Nawaz Sharif’s Indian partner moots detente for good business

When diplomacy fails, business interests succeed. With increasing tension with Pakistan and breakdown of talks between the two neighbours, India’s steel magnet Sajjan Jindal steps in.

Pradip R Sagar

NEW DELHI: When diplomacy fails, business interests succeed. With increasing tension with Pakistan 
and complete breakdown of talks between the two neighbours, India’s steel magnet Sajjan Jindal has been making efforts to bring back leadership of two countries on the discussion table.

After Sajjan’s last week’s secret meeting with Pakistani Prime Minister Nawaz Sharif to convey message from Prime Minister Narendra Modi, industrialist is expected to see Sharif again next month to initiate dialogue between the two nations.

But before last week’s meeting could work out something, Pakistan’s extremely powerful military carried out BAT action on the border by beheading two Indian soldiers. Military establishment here in South Block maintain that brutal killing of two Indian soldiers was carried by Pakistani army with a calculative strategy to derail any talks between the two countries.


Sajjan Jindal, has business ties with Sharif’s family as his company in business dealings with the Ittefaq Group of Industries, a Pakistani integrated steel producer with major operations in Punjab, which was founded by industrialist Muhammad Sharif, father of Nawaz Sharif. Nawaz Sharif’s nephew is managing the business on his behalf.

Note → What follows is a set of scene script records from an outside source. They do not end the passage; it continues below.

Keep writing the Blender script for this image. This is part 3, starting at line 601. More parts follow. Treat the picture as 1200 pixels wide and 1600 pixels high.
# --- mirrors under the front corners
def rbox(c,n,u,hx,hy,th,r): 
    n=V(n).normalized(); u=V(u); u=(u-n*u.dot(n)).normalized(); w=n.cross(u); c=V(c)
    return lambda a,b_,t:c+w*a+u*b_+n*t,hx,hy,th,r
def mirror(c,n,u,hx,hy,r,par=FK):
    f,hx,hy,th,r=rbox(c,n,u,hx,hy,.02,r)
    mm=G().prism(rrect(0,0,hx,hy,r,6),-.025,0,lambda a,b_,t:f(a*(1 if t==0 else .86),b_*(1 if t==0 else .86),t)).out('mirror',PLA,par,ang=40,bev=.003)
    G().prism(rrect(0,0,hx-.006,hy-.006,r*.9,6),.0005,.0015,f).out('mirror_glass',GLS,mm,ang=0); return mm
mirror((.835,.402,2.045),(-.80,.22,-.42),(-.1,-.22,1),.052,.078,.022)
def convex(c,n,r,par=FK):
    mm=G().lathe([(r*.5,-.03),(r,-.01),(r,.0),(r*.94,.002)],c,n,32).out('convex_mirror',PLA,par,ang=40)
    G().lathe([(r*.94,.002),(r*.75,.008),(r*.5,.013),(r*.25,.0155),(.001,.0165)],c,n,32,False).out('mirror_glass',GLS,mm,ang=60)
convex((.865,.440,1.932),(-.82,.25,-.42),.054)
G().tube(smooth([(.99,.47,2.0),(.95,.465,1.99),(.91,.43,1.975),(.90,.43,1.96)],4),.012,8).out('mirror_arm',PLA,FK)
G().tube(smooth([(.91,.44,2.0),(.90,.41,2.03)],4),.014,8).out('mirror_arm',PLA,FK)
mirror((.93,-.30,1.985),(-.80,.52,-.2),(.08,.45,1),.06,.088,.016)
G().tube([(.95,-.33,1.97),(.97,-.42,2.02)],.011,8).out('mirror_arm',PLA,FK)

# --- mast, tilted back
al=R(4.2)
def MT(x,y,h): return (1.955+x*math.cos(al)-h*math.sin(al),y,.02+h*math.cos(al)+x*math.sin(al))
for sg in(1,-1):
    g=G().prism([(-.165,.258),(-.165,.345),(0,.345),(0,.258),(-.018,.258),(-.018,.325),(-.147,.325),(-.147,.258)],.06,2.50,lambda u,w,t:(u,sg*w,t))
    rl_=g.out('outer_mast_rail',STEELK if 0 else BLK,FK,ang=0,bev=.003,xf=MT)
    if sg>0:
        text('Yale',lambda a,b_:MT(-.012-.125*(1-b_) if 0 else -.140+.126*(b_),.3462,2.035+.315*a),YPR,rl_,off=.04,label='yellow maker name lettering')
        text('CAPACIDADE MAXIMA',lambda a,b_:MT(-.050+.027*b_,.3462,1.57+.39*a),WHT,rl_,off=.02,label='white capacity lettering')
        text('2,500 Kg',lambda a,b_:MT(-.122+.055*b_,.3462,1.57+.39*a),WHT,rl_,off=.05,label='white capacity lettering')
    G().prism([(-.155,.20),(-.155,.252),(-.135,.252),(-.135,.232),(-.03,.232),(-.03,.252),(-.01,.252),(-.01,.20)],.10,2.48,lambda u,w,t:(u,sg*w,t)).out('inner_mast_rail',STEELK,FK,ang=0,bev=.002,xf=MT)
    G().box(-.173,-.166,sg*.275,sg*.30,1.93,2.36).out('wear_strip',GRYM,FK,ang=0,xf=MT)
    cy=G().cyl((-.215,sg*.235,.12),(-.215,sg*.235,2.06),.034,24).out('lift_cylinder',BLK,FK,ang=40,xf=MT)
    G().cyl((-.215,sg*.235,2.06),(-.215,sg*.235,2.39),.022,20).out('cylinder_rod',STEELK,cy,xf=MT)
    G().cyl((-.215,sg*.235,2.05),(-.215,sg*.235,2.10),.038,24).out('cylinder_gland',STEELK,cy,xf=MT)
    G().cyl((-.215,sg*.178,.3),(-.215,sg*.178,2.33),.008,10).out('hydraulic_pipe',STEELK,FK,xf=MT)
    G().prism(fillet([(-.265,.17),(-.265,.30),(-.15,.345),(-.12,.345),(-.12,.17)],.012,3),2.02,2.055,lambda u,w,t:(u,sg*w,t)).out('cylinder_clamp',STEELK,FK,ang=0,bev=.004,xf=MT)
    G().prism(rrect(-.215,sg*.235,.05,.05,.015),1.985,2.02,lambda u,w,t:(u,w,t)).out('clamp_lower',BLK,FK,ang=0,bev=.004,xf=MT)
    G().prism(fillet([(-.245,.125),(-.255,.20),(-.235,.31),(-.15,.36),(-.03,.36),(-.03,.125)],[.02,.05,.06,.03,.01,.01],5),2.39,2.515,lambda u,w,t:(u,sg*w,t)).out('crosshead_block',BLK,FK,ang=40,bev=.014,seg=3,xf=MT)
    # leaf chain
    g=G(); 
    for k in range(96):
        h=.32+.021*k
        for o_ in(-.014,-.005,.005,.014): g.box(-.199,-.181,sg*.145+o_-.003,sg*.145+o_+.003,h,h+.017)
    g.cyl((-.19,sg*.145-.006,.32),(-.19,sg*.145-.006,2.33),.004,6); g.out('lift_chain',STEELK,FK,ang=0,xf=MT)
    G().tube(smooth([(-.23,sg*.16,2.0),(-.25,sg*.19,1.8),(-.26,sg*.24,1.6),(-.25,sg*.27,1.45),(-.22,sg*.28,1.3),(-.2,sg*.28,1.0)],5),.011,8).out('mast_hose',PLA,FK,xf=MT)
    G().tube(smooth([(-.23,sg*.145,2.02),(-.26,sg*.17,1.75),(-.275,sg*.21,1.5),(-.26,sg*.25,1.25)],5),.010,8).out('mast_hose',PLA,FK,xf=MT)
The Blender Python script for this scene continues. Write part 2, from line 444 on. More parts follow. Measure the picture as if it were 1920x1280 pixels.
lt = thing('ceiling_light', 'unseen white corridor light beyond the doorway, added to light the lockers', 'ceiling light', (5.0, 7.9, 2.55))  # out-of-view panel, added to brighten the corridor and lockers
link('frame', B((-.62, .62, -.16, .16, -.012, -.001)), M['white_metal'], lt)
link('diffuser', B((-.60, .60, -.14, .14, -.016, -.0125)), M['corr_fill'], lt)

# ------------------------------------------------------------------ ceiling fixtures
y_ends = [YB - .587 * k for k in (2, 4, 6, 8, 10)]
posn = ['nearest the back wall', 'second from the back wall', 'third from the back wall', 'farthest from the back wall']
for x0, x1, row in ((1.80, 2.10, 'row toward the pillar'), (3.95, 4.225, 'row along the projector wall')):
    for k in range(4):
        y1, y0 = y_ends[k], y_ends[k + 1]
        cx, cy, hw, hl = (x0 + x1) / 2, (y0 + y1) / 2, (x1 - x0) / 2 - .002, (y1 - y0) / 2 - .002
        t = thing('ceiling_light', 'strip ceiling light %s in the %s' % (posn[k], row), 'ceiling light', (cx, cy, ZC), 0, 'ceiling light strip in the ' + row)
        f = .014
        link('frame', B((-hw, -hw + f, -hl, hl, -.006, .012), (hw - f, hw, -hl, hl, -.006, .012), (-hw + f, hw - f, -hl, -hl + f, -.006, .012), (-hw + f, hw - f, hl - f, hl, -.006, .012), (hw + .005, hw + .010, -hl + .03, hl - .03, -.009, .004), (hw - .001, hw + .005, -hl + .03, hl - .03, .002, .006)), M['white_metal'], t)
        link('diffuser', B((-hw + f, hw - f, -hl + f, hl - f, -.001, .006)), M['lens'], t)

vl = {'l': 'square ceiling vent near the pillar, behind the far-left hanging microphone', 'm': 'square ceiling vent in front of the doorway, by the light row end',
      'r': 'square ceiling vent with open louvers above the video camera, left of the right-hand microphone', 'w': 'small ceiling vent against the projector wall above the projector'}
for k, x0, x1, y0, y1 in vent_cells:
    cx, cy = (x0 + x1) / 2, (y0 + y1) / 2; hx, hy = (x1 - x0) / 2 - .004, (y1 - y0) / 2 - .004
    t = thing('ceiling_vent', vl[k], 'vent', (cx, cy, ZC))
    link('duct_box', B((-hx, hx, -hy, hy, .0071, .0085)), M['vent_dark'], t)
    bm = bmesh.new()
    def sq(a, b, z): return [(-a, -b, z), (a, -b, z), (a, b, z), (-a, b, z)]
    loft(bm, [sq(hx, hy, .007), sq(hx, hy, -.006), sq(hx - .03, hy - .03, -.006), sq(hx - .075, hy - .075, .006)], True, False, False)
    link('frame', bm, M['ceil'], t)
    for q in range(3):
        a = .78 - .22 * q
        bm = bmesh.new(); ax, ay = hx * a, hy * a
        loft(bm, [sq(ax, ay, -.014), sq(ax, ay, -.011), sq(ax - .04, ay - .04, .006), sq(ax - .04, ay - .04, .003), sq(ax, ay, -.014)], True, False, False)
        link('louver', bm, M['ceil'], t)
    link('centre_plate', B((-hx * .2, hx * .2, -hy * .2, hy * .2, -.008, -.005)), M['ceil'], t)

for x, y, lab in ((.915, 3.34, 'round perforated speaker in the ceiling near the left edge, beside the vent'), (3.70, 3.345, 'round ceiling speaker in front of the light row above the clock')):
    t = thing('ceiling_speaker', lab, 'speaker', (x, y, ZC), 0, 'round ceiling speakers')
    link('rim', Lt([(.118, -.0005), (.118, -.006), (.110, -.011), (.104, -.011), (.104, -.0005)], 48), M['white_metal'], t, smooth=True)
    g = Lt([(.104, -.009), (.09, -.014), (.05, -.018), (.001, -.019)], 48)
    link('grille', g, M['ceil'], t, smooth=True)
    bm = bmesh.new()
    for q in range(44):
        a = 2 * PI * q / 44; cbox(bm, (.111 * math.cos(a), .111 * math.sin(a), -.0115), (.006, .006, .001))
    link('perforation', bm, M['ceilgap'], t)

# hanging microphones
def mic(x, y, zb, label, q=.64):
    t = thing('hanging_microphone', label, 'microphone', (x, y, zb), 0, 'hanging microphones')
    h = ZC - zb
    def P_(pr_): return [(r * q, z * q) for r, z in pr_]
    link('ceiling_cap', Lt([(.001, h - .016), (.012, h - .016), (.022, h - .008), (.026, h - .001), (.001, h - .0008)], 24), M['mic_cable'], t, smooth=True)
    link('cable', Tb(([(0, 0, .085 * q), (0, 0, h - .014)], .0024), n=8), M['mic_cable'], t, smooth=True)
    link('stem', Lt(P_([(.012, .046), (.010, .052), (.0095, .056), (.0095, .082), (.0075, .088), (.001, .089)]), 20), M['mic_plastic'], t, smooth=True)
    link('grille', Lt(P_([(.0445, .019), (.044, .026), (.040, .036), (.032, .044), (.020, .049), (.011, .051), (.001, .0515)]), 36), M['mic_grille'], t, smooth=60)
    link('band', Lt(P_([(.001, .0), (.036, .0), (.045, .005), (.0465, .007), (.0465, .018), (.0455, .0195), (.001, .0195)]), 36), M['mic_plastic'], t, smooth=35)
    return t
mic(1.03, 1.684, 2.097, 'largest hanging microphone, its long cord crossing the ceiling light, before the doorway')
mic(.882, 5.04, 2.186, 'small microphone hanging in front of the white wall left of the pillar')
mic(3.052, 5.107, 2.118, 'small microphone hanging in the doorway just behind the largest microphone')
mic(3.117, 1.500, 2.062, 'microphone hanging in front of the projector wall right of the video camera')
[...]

Sources claim that frequent visits of Sajjan Jindal to Islamabad are aimed to push to obtain the “right of way” from Pakistan government to transport iron ore by road from Hajigak iron ore deposits in the Bamian, Afghanistan, to Karachi. From the Pakistani port, the ore was aimed to be shipped to western and southern parts of India.

As per 2011 agreement between India and Pakistan, Sajjan’s JSW and Naveen’s Jindal Steel and Power Limited, who are part of a consortium led by state-owned SAIL, along with Monnet Ispat and AFISCO (Afghan Iron), would construct a 1-million-tonne-a-year steel mill and develop the 1.8-billion-tonne iron-ore reserves at Hajigak.

Nawaz Sharif 


Relations between Jindal and Nawaz Sharif came out in public domain after Jindal was part of a three-member Indian delegation which met with Sharif in the hill station of Murree, just outside Islamabad with PM Narendra Modi in 2015 December, when PM Modi was on his way back from Kabul.

In fact, when Sharif came to India for the swearing-in ceremony of the newly elected National Democratic Alliance government in May 2014 on invitation of PM Modi, he had attended a tea party hosted by Jindal. In fact, he was instrumental in organising Modi and Sharif meeting in Kathmandu on the sidelines of SAARC in November 2014.